The Three Styles of Arita Ware
| Style | Key Features | Markets |
|---|---|---|
| Kakiemon | Milky white body (nigoshide), asymmetric designs, restrained color palette | European royal courts |
| Ko-Imari (Old Imari) | Cobalt blue + iron red + gold; dense, symmetrical patterns | Export to Europe and domestic |
| Nabeshima | Perfect craftsmanship, comb-tooth foot, produced only for the Nabeshima clan | Gifts for the shogun; not sold commercially |
Kakiemon ware, developed by the Sakaida Kakiemon kiln in the mid-17th century, is characterized by a milky white body called nigoshide (slightly opaque, soft, luminous) and a distinctive palette of iron red, leaf green, cobalt blue, and yellow applied asymmetrically with generous white space. The restraint and asymmetry appealed strongly to European aristocratic taste — Kakiemon-style decoration was copied directly by Meissen, Chantilly, and Chelsea porcelain factories.

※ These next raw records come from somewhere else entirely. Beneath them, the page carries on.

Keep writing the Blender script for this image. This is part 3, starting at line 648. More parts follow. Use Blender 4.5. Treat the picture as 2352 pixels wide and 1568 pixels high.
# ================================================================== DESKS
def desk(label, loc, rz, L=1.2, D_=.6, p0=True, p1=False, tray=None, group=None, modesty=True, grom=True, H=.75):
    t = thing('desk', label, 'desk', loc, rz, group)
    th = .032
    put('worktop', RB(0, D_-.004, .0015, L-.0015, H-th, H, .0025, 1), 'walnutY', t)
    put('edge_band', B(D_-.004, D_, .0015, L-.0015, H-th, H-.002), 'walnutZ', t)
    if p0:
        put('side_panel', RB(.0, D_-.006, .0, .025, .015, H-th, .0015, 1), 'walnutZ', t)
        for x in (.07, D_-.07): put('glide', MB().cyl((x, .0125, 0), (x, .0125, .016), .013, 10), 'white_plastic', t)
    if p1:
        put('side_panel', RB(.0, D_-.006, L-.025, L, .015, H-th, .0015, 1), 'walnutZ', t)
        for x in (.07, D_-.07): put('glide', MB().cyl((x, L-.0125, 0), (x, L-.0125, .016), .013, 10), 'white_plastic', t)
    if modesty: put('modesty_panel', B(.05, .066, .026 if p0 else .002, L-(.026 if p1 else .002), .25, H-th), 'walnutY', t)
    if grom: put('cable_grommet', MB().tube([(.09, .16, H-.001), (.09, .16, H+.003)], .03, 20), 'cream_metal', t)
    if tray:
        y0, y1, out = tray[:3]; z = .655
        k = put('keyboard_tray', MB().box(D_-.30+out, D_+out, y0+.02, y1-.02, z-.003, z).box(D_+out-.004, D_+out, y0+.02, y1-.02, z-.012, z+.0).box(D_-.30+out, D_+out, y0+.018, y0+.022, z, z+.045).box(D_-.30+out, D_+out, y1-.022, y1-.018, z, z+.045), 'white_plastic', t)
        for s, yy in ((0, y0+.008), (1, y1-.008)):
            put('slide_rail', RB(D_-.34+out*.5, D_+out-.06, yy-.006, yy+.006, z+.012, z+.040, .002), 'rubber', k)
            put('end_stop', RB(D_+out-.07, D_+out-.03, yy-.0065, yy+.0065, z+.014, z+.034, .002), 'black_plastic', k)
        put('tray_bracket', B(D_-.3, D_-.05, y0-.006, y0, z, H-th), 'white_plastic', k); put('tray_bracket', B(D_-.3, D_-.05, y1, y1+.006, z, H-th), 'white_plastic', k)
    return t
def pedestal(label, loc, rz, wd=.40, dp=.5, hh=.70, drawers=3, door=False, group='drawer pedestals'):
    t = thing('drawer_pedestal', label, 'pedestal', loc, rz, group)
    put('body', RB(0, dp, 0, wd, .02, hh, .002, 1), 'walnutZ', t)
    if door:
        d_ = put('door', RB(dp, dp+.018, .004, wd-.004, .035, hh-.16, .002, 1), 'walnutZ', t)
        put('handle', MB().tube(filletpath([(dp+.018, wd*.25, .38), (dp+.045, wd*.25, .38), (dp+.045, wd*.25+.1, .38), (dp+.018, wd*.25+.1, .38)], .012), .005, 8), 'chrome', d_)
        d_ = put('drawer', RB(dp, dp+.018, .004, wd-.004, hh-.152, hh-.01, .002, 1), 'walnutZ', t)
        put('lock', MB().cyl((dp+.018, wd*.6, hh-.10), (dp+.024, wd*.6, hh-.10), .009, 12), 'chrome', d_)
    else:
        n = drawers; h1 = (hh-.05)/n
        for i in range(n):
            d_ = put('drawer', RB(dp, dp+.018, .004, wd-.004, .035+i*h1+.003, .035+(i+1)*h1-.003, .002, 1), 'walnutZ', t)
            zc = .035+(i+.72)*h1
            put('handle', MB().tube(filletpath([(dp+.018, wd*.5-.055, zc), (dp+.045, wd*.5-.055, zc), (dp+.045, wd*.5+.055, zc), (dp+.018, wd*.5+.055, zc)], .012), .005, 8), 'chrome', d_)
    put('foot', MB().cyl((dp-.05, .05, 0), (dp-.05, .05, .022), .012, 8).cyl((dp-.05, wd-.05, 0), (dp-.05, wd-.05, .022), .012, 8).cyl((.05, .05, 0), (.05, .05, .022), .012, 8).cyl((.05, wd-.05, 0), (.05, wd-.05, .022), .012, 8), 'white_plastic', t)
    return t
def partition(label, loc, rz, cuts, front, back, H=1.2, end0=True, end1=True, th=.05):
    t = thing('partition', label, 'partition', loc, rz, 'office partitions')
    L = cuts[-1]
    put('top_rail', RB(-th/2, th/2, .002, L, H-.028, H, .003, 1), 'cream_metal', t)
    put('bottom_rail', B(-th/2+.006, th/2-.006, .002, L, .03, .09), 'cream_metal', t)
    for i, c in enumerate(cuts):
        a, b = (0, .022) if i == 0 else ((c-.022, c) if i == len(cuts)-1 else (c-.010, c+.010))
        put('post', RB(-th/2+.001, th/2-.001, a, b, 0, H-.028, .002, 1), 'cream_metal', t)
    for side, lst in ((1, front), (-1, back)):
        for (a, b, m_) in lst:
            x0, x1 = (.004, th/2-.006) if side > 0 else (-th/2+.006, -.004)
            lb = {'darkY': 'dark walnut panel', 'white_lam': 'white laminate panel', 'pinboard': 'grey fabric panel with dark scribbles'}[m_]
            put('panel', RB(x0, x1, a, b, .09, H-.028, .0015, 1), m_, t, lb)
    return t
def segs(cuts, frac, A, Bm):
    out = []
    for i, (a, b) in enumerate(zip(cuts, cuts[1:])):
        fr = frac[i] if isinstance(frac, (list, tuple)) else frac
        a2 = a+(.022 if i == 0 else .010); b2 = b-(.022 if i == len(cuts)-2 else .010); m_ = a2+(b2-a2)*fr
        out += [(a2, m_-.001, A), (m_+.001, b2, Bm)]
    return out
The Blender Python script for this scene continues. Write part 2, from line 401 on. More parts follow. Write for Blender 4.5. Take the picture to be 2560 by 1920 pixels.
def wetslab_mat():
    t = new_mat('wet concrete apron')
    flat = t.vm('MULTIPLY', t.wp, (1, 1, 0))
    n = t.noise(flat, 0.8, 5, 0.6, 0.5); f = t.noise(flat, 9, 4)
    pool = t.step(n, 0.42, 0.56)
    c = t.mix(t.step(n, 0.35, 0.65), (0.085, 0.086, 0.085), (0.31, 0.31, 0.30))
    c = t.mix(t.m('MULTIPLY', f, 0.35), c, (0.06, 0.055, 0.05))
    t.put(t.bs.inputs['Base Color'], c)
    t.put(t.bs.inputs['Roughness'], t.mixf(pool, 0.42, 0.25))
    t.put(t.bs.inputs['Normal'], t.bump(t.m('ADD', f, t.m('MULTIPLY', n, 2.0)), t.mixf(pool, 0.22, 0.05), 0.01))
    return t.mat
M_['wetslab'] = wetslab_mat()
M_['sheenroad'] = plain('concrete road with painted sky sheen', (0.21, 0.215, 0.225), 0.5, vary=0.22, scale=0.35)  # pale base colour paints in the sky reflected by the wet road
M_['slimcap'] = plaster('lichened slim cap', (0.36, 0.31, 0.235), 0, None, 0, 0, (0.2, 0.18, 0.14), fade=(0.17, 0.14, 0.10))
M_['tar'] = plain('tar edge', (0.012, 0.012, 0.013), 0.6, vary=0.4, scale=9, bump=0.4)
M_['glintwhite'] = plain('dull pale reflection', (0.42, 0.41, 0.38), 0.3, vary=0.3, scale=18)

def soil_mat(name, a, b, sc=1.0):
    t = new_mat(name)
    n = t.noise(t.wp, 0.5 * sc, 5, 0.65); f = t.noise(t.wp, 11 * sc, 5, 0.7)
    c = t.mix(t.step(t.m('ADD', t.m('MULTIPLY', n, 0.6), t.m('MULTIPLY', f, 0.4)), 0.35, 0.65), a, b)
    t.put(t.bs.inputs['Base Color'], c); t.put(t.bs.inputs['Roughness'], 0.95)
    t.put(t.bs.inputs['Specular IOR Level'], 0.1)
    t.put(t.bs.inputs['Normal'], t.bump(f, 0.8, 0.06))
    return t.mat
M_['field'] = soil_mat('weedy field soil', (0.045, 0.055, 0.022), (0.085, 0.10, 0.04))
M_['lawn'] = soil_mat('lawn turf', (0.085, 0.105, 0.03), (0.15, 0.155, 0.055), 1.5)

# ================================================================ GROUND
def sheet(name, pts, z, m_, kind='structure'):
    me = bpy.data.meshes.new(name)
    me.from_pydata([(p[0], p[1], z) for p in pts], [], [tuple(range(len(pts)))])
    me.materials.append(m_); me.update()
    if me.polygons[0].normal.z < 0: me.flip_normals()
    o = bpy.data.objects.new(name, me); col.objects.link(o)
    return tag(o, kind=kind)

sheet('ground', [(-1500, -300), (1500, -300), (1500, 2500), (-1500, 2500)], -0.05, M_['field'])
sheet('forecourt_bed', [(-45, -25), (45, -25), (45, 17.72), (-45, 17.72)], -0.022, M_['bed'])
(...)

Ko-Imari (Old Imari) is the export ware most associated with the “Imari” name in Western antique markets: dense, symmetrical compositions in cobalt blue, iron red, and gold covering most of the white surface. Chargers, vases, and garnitures in this style were used as interior decoration — displayed on mantelpieces and in architectural niches — rather than as tableware.
Nabeshima ware was never sold commercially. It was produced exclusively for the Nabeshima clan as gifts for the Tokugawa shogun and high-ranking daimyo. The technical standards were extraordinary — even a slight imperfection meant destruction of the piece. A distinctive comb-tooth pattern on the foot rim and designs that often feature Japanese motifs (flowers, grasses, fans) rather than the Chinese-derived designs of export ware mark Nabeshima as among the finest porcelain produced anywhere in the 17th and 18th centuries.
Arita Ware Today
Arita remains an active production center with approximately 180 kilns, ranging from traditional craft studios producing individually hand-painted pieces to contemporary design collaborations. The town hosts the Arita Ceramic Fair (Arita Tōki Ichi) every April 29 to May 5 — one of Japan’s largest craft fairs, drawing several hundred thousand visitors annually.
Contemporary designers have brought fresh attention to Arita’s traditions. The “2016/ 有田” project, commemorating the 400th anniversary of Arita porcelain, commissioned 16 international design studios (including Nendo and Scholten & Baijings) to create contemporary pieces using traditional Arita techniques. The results demonstrated that the kiln traditions developed over four centuries remain capable of producing work that speaks to contemporary aesthetics without losing their technical character.
Arita vs Imari: Clearing Up the Confusion
The terminology causes genuine confusion, even among collectors. In Japan, Arita-yaki (有田焼) is the standard term for the porcelain made in and around Arita. “Imari” was the Western trade name used by European buyers who received the ware through the port of Imari — it had nothing to do with the style of decoration.
However, Western antique dealers use “Imari” specifically to refer to the Ko-Imari style of dense blue, red, and gold overglaze decoration — so “Imari ware” in an auction catalog typically means a specific aesthetic style rather than any piece from the Arita region. In Japan, what Western dealers call “Imari” would typically be called Kinran-de (gold brocade style) or Ko-Imari. When shopping for Arita/Imari ware, establishing which terminology convention the seller is using will clarify what you are actually looking at.